Solid principles that we need to know to become a good software developer - Flutter Interview Questions

SOLID is one of the most common Software Development patterns, and in nearly every Interview, you will get at least asked once about it. Therefore SOLID is an essential part of Software Developing, and everyone should have an apparent picture of it.

Solid Management - Flutter




There are 5 SOLID Principles you should learn to avoid Bad Software Patterns. they are:
  • S - Single Responsibility Principle
  • O - Open Closed Principle
  • L - Liskov Substitution Principle
  • I - Interface Segregation Principle
  • D - Dependency Inversion Principle

Single Responsibility Principle

A Class/Function/method should have only one reason to change, meaning that a class should have only one job.

For Example:

    A class like Car should only take care of the problems of a Car, if you have a method that makes an HTTP request it should know and understand how this HTTP request works so for example you have a try-catch and down in the catch you would do something like logging that is not really the work for this HTTP request method so you should u like understand how you can create a logger or something can make this possible so that you can abstract these different parts and you have one responsible for your Function, Class and other things, this practice will improve a lot of your code and make it way more readable and because other developers will understand how it works.

Single Responsibility Principle belongs out of two different things:

    1.  Reason to change -> Only one reason to change 
    2. A Single Responsibility - >  Ex. if we have a Data classes that should be responsible for data of a specific type not for the handling of how the register is working or anything like that


Open Closed Principle

An Open Closed Principle states that the Objects or entities should be open for extension but closed for modification which means that a class should be extendable without modifying the class itself.

For Example:

Let's try to give a real-world example:-  let's assume you have a power plug you put on the wall and you can't do anything on it like you can't move it around, you can't modify it or you can't change how it works.

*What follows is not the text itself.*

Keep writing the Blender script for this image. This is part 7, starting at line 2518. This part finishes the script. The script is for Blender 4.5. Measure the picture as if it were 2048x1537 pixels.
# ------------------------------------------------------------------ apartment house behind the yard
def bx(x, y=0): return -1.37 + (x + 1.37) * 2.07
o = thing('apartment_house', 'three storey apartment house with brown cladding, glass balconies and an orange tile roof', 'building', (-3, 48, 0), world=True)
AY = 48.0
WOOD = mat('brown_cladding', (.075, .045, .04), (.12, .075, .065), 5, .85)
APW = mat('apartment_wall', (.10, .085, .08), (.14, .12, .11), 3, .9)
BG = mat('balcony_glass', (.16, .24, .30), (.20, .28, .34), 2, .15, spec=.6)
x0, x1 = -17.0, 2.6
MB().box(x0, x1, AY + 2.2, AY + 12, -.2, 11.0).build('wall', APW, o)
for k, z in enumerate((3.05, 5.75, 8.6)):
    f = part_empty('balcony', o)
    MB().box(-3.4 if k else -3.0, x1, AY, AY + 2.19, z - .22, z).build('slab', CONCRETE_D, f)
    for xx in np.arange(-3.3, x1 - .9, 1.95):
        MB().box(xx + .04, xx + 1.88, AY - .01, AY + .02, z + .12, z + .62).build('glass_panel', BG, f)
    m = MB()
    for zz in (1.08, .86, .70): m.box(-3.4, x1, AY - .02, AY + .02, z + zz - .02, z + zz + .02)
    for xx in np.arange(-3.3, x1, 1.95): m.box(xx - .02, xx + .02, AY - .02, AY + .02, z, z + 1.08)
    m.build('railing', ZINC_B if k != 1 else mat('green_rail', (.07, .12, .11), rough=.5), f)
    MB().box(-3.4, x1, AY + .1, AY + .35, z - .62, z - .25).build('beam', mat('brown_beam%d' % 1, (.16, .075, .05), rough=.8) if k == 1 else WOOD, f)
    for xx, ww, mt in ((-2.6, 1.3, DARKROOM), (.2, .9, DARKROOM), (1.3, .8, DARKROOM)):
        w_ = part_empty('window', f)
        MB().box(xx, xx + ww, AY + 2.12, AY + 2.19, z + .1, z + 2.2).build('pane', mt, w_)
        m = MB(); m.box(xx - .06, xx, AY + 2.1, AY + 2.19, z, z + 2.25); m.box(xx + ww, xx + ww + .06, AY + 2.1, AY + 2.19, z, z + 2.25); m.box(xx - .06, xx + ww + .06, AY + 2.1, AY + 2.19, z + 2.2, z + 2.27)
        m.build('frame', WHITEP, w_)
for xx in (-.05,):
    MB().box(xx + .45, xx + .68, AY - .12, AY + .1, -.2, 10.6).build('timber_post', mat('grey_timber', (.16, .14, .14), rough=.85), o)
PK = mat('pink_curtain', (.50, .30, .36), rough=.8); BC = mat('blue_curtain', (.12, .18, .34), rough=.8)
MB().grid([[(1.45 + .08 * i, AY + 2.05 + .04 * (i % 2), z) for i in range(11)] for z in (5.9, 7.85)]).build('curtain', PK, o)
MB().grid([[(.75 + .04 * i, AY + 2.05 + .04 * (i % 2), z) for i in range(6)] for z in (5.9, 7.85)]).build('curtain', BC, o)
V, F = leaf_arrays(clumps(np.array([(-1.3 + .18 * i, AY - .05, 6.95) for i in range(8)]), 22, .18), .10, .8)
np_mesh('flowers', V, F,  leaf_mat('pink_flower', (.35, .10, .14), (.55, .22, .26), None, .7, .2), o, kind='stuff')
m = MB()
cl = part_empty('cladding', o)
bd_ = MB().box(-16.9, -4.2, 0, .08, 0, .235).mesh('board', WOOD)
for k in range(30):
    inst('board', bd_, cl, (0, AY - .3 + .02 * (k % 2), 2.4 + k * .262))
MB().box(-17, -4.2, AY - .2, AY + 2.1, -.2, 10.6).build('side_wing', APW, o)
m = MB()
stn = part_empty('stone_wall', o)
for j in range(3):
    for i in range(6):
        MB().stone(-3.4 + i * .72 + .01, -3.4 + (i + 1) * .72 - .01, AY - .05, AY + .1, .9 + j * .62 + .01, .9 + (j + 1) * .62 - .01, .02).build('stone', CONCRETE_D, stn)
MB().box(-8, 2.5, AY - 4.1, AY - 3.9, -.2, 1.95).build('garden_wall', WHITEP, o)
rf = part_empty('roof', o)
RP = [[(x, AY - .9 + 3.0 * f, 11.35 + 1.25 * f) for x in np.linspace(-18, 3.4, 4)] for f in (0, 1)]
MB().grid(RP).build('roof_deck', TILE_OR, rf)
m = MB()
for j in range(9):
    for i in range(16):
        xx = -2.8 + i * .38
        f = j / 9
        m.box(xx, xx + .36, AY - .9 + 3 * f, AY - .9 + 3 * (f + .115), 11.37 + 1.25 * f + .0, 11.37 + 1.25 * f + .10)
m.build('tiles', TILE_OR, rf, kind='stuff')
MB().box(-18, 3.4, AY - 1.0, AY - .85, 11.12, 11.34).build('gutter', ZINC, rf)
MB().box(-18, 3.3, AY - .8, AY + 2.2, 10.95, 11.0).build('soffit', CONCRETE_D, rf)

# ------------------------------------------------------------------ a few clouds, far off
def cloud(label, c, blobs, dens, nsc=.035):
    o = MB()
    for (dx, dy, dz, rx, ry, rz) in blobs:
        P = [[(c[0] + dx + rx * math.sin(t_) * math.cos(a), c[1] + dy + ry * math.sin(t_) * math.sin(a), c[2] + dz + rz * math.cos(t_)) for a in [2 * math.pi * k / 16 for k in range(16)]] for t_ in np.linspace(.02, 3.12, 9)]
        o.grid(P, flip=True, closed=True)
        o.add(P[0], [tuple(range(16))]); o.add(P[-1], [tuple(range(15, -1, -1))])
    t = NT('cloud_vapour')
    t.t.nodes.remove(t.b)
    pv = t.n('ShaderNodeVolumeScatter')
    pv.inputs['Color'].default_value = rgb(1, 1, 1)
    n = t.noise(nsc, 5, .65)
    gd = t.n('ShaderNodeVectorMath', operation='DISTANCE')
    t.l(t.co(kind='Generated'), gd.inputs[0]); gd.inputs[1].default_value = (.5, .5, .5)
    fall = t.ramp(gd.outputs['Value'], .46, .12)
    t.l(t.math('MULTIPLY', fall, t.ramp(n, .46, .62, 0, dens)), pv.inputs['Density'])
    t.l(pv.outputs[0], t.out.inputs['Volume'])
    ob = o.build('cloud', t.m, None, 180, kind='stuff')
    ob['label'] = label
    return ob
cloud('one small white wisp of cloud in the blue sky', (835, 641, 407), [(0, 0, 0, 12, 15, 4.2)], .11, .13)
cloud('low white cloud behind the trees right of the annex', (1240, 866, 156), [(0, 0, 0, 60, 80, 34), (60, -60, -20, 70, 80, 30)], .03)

Now you have another plug or multiple plugs but what you can do is you can take a power board and connect it to it now you have an extended plug and works the same as before.

Liskov Substitution Principle

Let q(x) be a property provable about objects of x of type T. Then q(y) should be provable for objects y of type S where S is a subtype of T which means that every subclass or derived class should be substitutable for their base or parent class.

For Example:

The Coffee Machine - Let's assume, you have a basic coffee machine as a user you want coffee so you press a button and it will call a method to make coffee and then you get a coffee. Now we are replacing the old coffee machine with a new premium one with a grinder that makes a special coffee inside it knows way smarter and it knows the exact temperature that needs but in the end as a user still just a call to make a coffee you don't really care how to make a coffee right you don't want to take care of all these pieces of stuff so you can replace both of them very easily and this makes it possible with the list of principle.

Interface Segregation Principle

A client should never be forced to implement an interface that it doesn’t use, or clients shouldn’t be forced to depend on Methods/ Functions they do not use.

Dependency Inversion Principle

Entities must depend on abstractions, not on concretions. It states that the high-level module must not depend on the low-level module, but they should depend on abstractions.

For Example:


We want to copy something with our printer, the copy function will have two dependency 
  1. keyboard 
  2. Printer 
It gets input from the Keyboard and send it to the printer these both are low level dependencies if we would connect our copy function right away to these two things then in order to change something in the lower layers if we want to change our printer how it behaves, if you want to change how the other stuffs behaves we would to have to replace and change something in all three classes maybe and these would mean that we have to change the copy function on top of it even through that down there has something changed and we don't want that so far that we create an abstraction layer that these things can connect each other and this has been done with the dependency inversion principle.